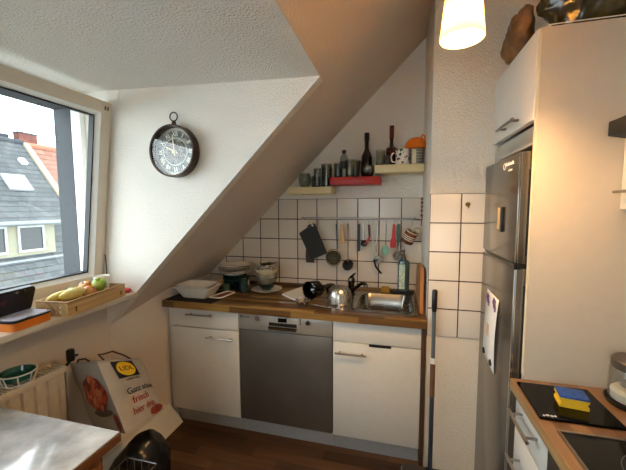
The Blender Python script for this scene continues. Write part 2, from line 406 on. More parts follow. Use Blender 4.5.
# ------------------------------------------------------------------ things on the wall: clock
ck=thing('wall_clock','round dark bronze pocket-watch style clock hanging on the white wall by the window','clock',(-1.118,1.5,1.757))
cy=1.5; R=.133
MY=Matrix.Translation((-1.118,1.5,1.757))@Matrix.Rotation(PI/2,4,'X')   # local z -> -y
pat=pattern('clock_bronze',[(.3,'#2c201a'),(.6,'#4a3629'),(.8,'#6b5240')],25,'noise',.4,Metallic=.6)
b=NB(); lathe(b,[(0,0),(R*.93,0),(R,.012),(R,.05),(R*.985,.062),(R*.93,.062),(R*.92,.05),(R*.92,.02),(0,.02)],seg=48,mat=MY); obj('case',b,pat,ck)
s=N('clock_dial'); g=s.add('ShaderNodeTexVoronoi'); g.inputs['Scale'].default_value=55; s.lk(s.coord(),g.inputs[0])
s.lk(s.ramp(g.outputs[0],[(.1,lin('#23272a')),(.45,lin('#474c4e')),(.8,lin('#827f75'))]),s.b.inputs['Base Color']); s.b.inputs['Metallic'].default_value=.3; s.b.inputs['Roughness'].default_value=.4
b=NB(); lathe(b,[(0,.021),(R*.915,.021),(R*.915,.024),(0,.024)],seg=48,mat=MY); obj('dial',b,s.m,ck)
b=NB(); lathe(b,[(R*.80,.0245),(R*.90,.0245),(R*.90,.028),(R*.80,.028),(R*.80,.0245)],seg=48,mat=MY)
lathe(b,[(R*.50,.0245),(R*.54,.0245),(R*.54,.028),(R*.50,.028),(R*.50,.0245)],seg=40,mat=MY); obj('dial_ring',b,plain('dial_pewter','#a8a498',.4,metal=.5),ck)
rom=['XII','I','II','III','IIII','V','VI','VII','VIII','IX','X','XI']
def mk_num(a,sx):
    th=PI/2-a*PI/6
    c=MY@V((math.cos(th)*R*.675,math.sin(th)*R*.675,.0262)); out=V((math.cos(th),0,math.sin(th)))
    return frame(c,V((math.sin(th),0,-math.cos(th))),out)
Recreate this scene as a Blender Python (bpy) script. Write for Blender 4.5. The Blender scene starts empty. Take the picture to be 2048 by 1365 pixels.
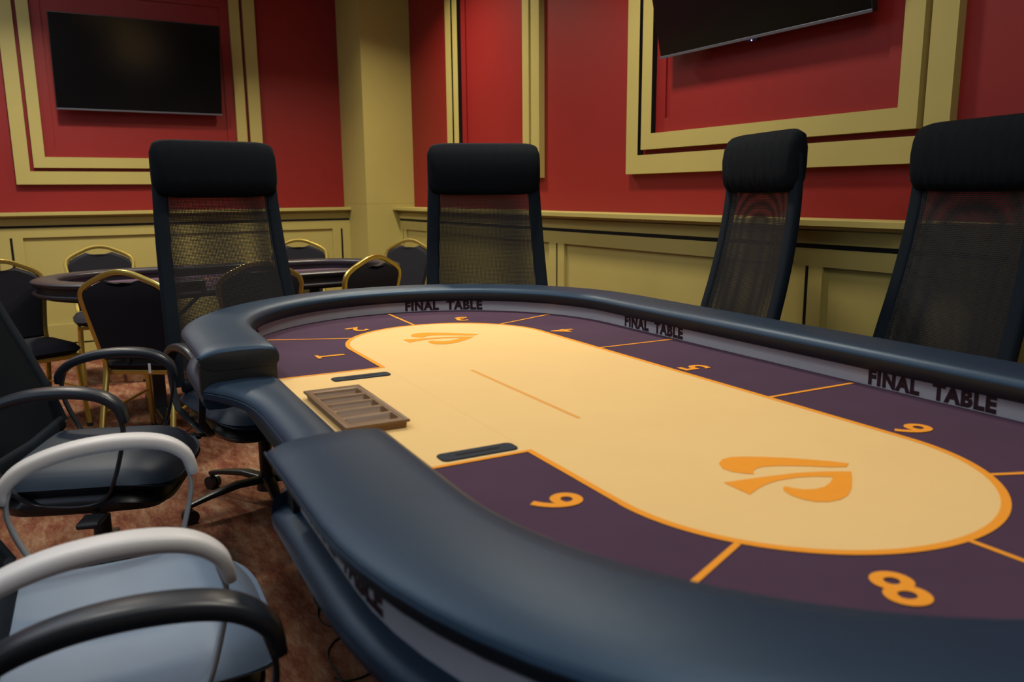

○ ○ ○

Go back to the records above and write them out exactly, without the pictures.

▶ [Exercise output]:
The Blender Python script for this scene continues. Write part 2, from line 406 on. More parts follow. Use Blender 4.5.
# ------------------------------------------------------------------ things on the wall: clock
ck=thing('wall_clock','round dark bronze pocket-watch style clock hanging on the white wall by the window','clock',(-1.118,1.5,1.757))
cy=1.5; R=.133
MY=Matrix.Translation((-1.118,1.5,1.757))@Matrix.Rotation(PI/2,4,'X')   # local z -> -y
pat=pattern('clock_bronze',[(.3,'#2c201a'),(.6,'#4a3629'),(.8,'#6b5240')],25,'noise',.4,Metallic=.6)
b=NB(); lathe(b,[(0,0),(R*.93,0),(R,.012),(R,.05),(R*.985,.062),(R*.93,.062),(R*.92,.05),(R*.92,.02),(0,.02)],seg=48,mat=MY); obj('case',b,pat,ck)
s=N('clock_dial'); g=s.add('ShaderNodeTexVoronoi'); g.inputs['Scale'].default_value=55; s.lk(s.coord(),g.inputs[0])
s.lk(s.ramp(g.outputs[0],[(.1,lin('#23272a')),(.45,lin('#474c4e')),(.8,lin('#827f75'))]),s.b.inputs['Base Color']); s.b.inputs['Metallic'].default_value=.3; s.b.inputs['Roughness'].default_value=.4
b=NB(); lathe(b,[(0,.021),(R*.915,.021),(R*.915,.024),(0,.024)],seg=48,mat=MY); obj('dial',b,s.m,ck)
b=NB(); lathe(b,[(R*.80,.0245),(R*.90,.0245),(R*.90,.028),(R*.80,.028),(R*.80,.0245)],seg=48,mat=MY)
lathe(b,[(R*.50,.0245),(R*.54,.0245),(R*.54,.028),(R*.50,.028),(R*.50,.0245)],seg=40,mat=MY); obj('dial_ring',b,plain('dial_pewter','#a8a498',.4,metal=.5),ck)
rom=['XII','I','II','III','IIII','V','VI','VII','VIII','IX','X','XI']
def mk_num(a,sx):
    th=PI/2-a*PI/6
    c=MY@V((math.cos(th)*R*.675,math.sin(th)*R*.675,.0262)); out=V((math.cos(th),0,math.sin(th)))
    return frame(c,V((math.sin(th),0,-math.cos(th))),out)
Recreate this scene as a Blender Python (bpy) script. Write for Blender 4.5. The Blender scene starts empty. Take the picture to be 2048 by 1365 pixels.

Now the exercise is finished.